◆ Requirement: Find every line with the word "that". Copy those lines.

— START Data shown —

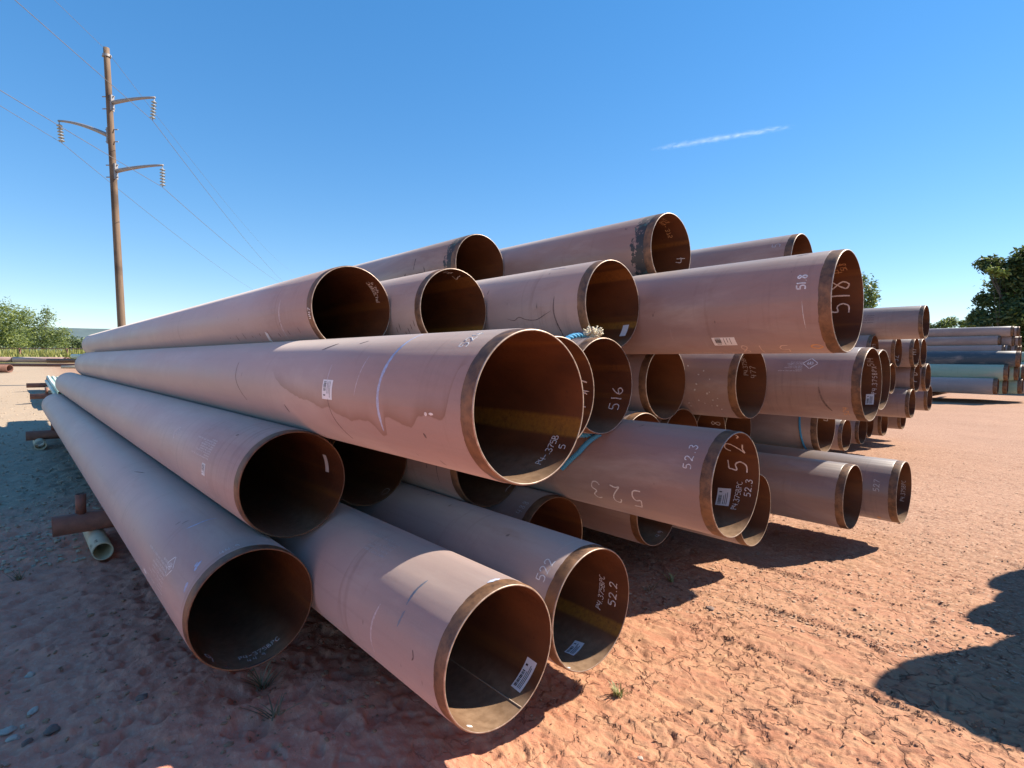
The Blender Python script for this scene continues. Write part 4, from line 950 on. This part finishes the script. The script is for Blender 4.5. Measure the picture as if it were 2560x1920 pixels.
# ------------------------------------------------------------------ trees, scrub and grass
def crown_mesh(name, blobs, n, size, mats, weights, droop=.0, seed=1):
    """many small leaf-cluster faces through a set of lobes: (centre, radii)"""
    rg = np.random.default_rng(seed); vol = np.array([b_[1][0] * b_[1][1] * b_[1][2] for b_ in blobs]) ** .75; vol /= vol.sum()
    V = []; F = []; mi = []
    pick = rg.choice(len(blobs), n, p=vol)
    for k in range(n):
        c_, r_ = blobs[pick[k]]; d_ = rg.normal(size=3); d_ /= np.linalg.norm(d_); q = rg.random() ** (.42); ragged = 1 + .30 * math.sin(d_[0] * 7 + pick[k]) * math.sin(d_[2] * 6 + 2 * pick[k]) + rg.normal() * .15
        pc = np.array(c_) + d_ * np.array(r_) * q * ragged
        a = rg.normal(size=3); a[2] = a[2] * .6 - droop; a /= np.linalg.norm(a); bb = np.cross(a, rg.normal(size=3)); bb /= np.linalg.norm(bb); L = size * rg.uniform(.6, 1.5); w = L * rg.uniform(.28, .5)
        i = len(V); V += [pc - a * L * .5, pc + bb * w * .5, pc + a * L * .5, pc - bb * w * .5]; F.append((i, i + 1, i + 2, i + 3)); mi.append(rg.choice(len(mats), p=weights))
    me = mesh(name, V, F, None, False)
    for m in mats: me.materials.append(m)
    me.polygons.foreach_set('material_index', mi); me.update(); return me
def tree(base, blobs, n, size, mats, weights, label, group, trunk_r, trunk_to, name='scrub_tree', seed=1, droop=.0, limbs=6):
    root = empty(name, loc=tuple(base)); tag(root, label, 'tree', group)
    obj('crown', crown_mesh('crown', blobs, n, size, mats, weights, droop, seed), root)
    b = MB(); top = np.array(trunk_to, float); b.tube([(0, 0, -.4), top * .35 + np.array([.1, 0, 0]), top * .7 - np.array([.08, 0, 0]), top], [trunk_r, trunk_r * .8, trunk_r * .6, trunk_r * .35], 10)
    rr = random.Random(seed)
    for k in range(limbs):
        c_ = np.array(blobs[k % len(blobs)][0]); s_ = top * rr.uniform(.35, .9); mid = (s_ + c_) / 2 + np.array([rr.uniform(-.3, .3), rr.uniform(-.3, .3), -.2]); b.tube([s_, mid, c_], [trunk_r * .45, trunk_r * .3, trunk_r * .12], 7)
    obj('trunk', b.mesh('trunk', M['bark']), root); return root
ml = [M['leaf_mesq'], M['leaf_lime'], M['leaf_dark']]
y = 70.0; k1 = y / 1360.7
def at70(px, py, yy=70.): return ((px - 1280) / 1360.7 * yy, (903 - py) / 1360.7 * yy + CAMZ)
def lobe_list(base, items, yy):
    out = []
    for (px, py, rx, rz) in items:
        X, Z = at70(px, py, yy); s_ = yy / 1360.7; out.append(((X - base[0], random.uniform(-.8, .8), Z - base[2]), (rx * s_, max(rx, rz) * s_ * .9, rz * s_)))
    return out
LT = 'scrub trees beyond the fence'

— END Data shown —
— START Data shown —

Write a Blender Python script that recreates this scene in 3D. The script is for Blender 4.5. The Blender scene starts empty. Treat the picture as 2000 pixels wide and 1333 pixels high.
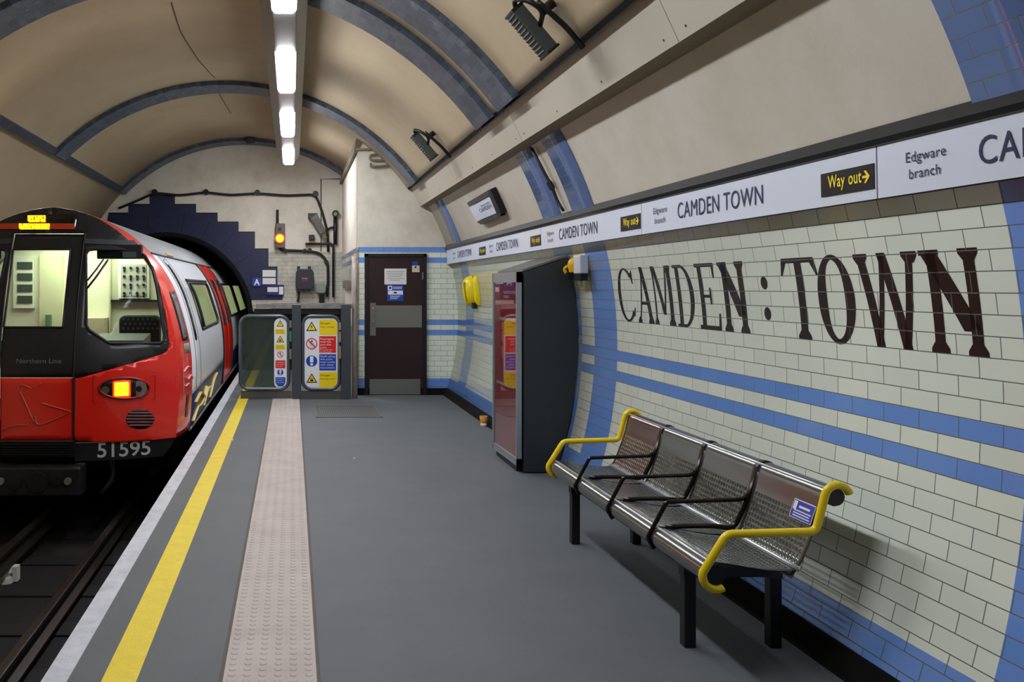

— END Data shown —
— START Data shown —

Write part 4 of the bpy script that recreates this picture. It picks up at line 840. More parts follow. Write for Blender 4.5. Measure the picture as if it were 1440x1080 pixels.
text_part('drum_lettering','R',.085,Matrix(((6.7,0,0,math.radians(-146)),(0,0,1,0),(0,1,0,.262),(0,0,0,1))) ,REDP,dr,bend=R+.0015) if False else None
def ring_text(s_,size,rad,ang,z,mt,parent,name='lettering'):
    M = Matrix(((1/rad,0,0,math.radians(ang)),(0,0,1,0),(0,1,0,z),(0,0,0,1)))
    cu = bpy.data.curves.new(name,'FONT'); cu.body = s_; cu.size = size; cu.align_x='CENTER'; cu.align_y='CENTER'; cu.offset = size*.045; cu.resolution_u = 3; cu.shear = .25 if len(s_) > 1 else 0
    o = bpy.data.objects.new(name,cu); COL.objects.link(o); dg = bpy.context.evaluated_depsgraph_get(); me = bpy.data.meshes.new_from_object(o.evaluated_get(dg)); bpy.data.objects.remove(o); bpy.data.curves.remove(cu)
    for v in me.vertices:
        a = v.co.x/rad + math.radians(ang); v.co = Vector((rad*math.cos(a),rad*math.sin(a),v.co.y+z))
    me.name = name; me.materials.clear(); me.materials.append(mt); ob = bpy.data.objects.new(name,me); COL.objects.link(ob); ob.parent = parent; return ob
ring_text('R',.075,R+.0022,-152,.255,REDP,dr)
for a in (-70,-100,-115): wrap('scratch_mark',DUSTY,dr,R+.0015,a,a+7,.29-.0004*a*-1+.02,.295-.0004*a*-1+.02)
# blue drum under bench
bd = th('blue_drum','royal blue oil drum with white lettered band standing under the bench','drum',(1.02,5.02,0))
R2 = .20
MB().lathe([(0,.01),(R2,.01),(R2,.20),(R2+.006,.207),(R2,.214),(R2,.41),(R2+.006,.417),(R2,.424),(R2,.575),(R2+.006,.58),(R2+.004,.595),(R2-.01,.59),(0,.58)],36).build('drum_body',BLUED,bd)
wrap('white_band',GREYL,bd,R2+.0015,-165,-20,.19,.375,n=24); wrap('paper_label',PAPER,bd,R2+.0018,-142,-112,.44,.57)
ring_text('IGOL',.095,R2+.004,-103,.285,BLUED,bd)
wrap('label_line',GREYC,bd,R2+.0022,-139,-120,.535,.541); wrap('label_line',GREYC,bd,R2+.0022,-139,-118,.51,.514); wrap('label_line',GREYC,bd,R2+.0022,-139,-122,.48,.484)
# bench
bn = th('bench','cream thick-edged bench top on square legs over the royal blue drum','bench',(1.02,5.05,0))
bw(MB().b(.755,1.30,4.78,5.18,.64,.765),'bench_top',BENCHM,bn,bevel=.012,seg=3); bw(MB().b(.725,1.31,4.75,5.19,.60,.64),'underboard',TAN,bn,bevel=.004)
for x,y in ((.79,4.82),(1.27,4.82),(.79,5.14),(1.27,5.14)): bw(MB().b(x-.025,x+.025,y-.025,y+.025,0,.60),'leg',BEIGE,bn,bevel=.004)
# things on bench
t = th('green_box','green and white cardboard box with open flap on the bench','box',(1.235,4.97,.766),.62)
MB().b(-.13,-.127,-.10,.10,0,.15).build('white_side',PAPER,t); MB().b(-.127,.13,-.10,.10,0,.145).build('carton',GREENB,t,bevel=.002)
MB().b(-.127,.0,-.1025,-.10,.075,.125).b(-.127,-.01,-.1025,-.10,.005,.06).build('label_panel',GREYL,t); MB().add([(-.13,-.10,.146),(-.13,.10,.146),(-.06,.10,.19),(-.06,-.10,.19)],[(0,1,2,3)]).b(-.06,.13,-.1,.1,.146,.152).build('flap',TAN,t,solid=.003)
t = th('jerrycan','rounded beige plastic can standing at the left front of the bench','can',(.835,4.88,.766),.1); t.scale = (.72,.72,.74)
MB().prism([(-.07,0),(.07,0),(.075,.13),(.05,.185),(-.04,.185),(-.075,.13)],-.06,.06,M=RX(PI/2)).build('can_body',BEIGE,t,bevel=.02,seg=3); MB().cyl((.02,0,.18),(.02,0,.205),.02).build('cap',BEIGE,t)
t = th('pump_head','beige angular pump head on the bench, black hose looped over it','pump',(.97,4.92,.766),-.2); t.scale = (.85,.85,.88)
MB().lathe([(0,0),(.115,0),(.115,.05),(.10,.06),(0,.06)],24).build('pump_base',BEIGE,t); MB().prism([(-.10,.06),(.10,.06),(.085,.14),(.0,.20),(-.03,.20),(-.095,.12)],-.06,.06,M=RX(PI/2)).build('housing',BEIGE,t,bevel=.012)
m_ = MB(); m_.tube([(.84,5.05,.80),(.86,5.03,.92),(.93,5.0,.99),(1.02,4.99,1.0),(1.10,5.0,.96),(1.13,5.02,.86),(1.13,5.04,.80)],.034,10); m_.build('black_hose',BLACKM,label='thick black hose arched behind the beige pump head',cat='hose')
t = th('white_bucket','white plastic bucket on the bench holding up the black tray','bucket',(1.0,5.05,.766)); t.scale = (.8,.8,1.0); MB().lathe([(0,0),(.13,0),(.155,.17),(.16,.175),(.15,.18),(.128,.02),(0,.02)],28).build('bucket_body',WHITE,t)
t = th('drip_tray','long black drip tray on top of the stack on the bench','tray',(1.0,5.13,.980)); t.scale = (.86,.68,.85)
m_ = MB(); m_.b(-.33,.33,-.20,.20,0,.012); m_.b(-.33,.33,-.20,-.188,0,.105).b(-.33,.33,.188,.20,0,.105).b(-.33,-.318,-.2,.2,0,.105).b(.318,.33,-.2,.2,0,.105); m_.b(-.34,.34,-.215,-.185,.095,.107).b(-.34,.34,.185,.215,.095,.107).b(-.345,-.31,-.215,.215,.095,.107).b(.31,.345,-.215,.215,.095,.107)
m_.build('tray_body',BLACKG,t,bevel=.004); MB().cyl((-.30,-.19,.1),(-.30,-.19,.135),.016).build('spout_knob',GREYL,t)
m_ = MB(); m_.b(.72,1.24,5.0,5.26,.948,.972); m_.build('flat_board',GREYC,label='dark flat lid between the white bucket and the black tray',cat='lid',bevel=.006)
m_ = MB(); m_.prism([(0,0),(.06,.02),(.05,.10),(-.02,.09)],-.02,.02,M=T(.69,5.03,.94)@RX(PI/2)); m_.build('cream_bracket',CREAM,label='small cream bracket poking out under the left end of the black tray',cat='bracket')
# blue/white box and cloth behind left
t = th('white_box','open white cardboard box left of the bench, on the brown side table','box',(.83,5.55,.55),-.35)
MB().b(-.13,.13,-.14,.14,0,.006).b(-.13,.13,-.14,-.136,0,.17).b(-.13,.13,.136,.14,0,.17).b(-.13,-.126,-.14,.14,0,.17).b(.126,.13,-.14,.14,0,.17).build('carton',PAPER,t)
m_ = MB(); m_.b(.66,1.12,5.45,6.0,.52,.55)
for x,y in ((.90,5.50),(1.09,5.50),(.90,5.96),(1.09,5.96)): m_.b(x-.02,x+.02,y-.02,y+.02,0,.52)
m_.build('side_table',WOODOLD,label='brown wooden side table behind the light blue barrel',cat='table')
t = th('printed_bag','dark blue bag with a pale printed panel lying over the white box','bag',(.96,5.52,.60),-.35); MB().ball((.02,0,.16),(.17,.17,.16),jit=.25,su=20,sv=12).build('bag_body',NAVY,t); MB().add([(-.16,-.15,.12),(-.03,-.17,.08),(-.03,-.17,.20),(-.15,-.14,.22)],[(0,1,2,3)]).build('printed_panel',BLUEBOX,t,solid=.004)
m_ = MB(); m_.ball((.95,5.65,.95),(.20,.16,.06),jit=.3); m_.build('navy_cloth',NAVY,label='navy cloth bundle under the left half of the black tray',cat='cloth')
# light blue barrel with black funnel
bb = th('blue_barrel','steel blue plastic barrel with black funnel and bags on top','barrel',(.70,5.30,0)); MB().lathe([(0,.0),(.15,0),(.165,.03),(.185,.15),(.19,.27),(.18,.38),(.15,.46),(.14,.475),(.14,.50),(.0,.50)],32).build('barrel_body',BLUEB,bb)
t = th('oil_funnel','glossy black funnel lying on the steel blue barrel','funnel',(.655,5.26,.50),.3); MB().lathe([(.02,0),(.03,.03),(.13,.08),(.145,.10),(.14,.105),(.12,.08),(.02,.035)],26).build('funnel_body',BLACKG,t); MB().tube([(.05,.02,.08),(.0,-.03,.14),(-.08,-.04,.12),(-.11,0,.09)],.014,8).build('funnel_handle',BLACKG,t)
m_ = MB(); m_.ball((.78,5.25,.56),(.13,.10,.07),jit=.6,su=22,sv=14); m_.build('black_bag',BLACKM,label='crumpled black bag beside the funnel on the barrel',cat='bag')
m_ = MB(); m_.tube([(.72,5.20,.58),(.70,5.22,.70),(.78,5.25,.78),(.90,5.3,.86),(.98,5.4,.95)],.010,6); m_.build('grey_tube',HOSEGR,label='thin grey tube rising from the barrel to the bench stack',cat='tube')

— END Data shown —

◆ Output for this task:
Write a Blender Python script that recreates this scene in 3D. The script is for Blender 4.5. The Blender scene starts empty. Treat the picture as 2000 pixels wide and 1333 pixels high.
Write part 4 of the bpy script that recreates this picture. It picks up at line 840. More parts follow. Write for Blender 4.5. Measure the picture as if it were 1440x1080 pixels.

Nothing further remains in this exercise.